“O gavião-real é a maior ave de rapina do Novo Mundo, chegando a 2,2 m de envergadura de asas. Está praticamente extinta na Mata Atlântica, mas tem sido avistada na Reserva Serra Bonita. Uma família de Uiraçus reside aqui, e retornou para cá espontaneamente, sem nenhuma intervenção humana. O Uiraçu voltou para nós!” – Vitor Becker proprietário da RPPN Serra Bonita e fundador do Instituto Uiraçu, que em tupi significa gavião-real.
Uma referência internacional para a pesquisa sobre a Mata Atlântica e a observação de aves e megafauna vem se tornando o papel da Reserva Serra Bonita, em Camacan, Bahia, com novidades ainda pouco divulgadas nos meios de comunicação. Ali já foram descobertas 20 novas espécies de plantas e animais, 27 aves endêmicas, que só existem numa região, e um gavião-real (harpia) adulto foi avistado sobre uma árvore em 2014, após a espécie ser considerada localmente extinta. Pesquisadores desembarcam na Serra Bonita em busca de revelações sobre sua rara diversidade, aumentando a visitação a cada ano na reserva.
Para a preservação dos mais de 2,1 mil hectares de toda a área e para permitir parcerias com universidades e outros segmentos, fundou-se o Instituto Uiraçu, uma ONG que homenageia o gavião-real antes extinto na região. Com isso, a missão dos proprietários em resguardar as matas para as futuras gerações foi fortalecida, mais de 50 projetos de pesquisa foram concluídos na reserva e o local se tornou um núcleo de práticas inspiradoras para a proteção da Mata Atlântica.
Porém, o desenvolvimento desta história esconde outra tão ou mais emocionante que a preservação atual da floresta, envolvendo a determinação familiar que permitiu o sonho de compra de 1,2 mil hectares ainda em 1997. Juntas, cerca de 43 pequenas fazendas foram todas compradas pelo pesquisador Vitor Becker para compor uma só reserva, depois que ele descobriu o risco que a natureza local sofria, com a venda de madeira, caça e outras ameaças.
Quando ainda trabalhava na Embrapa, o pesquisador costumava visitar as matas locais, conhecidas como matas de neblina, para coletar exemplares de mariposas que compunham sua coleção. Poucos sabem, mas ele possui a terceira maior coleção do mundo desses animais (as outras duas são do Museu Britânico e do Museu de História Natural de Washington), e foi ali que localizou espécies raras desses animais ameaçados.

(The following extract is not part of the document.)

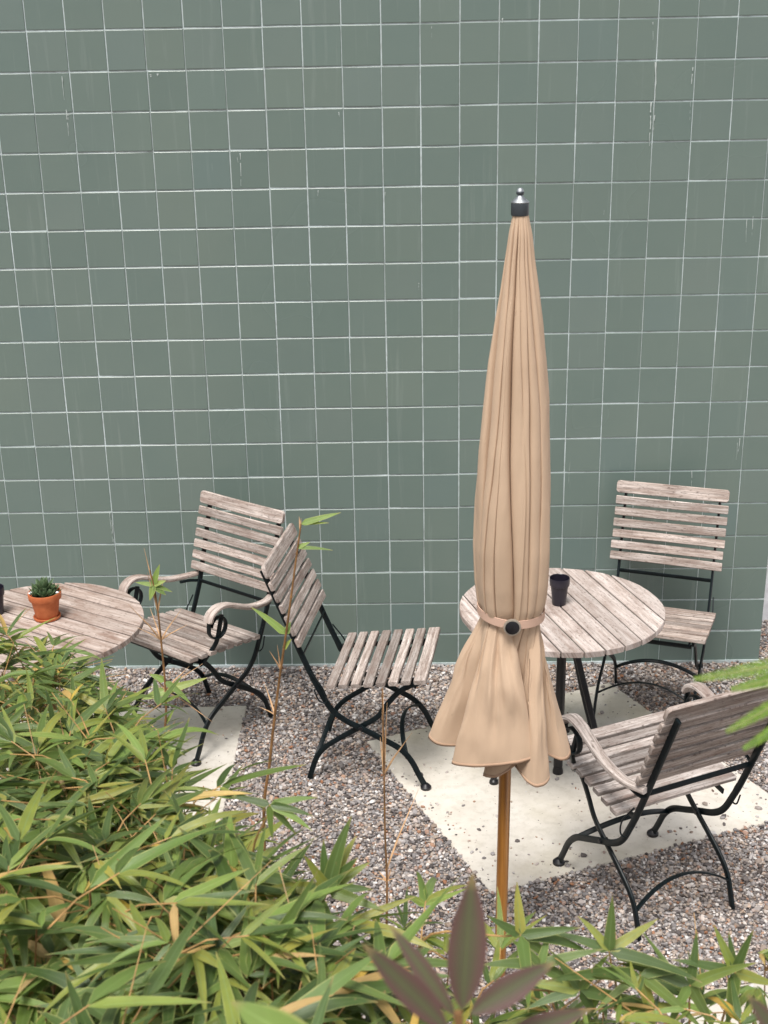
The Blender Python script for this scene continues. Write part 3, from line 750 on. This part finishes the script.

“Percebi que de nada adiantava conservar as amostras desses organismos mortos em museus e coleções, se nada fizéssemos para protege-los vivos, na natureza. Assim, foram anos dedicados à compra das terras, com a soma de minha aposentadoria e fundo de garantia, até conseguir estruturar a RPPN (Reserva Particular do Patrimônio Natural) e iniciar a nova aventura da Serra Bonita”, conta Becker no livro “Minha Terra Protegida”, da Aliança para a Conservação da Mata Atlântica.
Sua esposa e filha acompanharam o ideal de mudança de vida, cujo sonho envolve a busca por transformar os 7,5 mil hectares da última parcela de mata de neblina do sul da Bahia numa grande área protegida, garantindo a sobrevivência de sua biodiversidade.
Este ecossistema da Mata Atlântica é quase um testemunho único, com uma vegetação de serra quase sempre coberta por nuvens e altos índices de pluviosidade, que permitiram o desenvolvimento de uma diversidade biológica exclusiva. Só na RPPN foram identificadas mais de 450 espécies de aves e vários primatas endêmicos, e é essa riqueza que o Instituto Uiraçu, hoje com 28 membros, vem conseguindo garantir a partir da persistência e motivação da história da família Becker.